In Salem, they find themselves right in the midst of all the panic and persecution — with one twist. There's a new name on the list of the accused: Abiah Franklin (played by Sofia Vassilieva), AKA the future mother of Benjamin. The untimely murder of Benjamin Franklin's mother would, to say the least, cause problems. "Franklin made it okay for us to criticize the people in charge," Lucy explains. "Killing Ben Franklin or everything that he stands for, it's a step toward tyranny."

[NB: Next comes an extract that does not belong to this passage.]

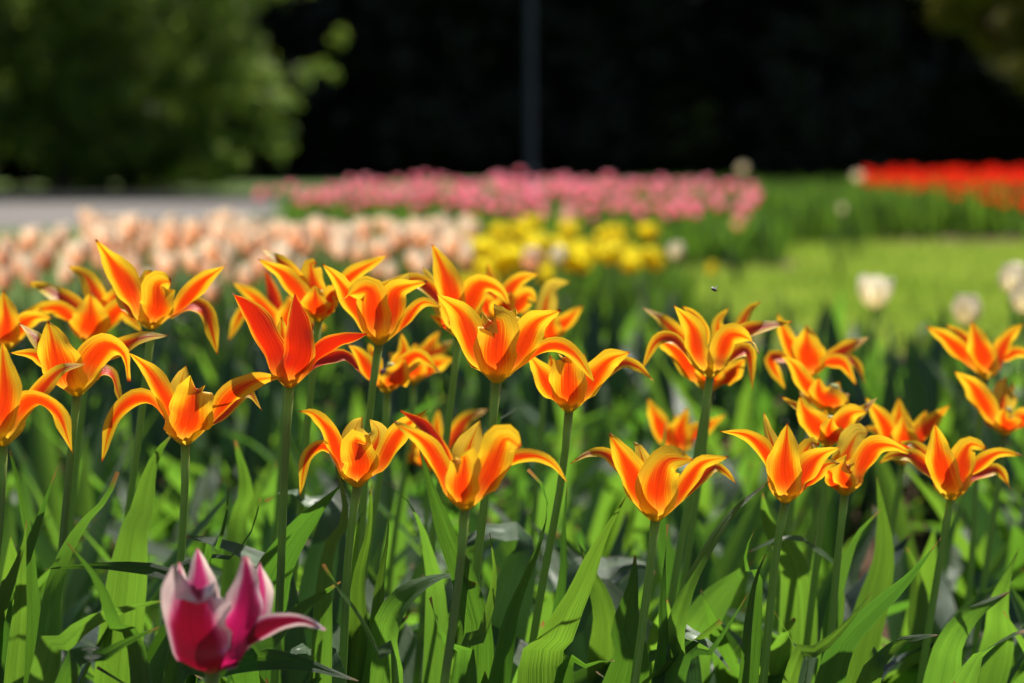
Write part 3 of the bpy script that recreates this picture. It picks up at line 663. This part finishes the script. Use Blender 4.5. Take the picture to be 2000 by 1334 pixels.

But Lucy has her own problems to worry about; her own mom, Carol, shows up to accuse her of being a witch. Turns out that this is less about killing Benjamin Franklin and more about Carol's mission to take her own daughter out of the equation — on the orders of Nicholas Keynes, Lucy's great-grandfather. Talk about family drama.

Carol begs Lucy to come back to the present with her and join Rittenhouse, and she smuggles her a knife to help her escape. But you would think that Lucy's own mom would know that accusing Benjamin Franklin's mother of witchcraft and threatening to wipe him from history is not the best way to win over Lucy, world's biggest history nerd.

Surprisingly, it's Flynn to the rescue, and before the accused can go to the gallows, Flynn shows up to raise a little hell and help the women escape in the chaos. It's there that Rufus comes face to face with an unexpected foe.

Before he left for 1692, Jiya warned him that the seizures she's been having aren't exactly seizures. They're more like premonitions — specifically concerning Rufus' future. At first, he blows it off, but she tells him that she's had a vision of him shooting a Puritan with a scar on his cheek, and, lo and behold, guess who Rufus runs into in Salem. Because of Jiya's warning, Rufus confronts him, thinking he must be involved with Rittenhouse, but all he does is ensure that Jiya's premonition comes true. Even though Rufus decides not to shoot him, the man dies anyway, crushed by a runaway carriage.

In the end, Lucy, Flynn, and Rufus are successful in not only saving Abiah Franklin but also all of the accused witches. (Back in the present, Jiya calls it the "Salem witch revolt" and is completely baffled by the phrase "witch hunt.") It's a major change to history, and at first, Flynn is surprised that Lucy is so okay with it.

"To hell with what's supposed to happen, and to hell with my mother," she replies. Attagirl.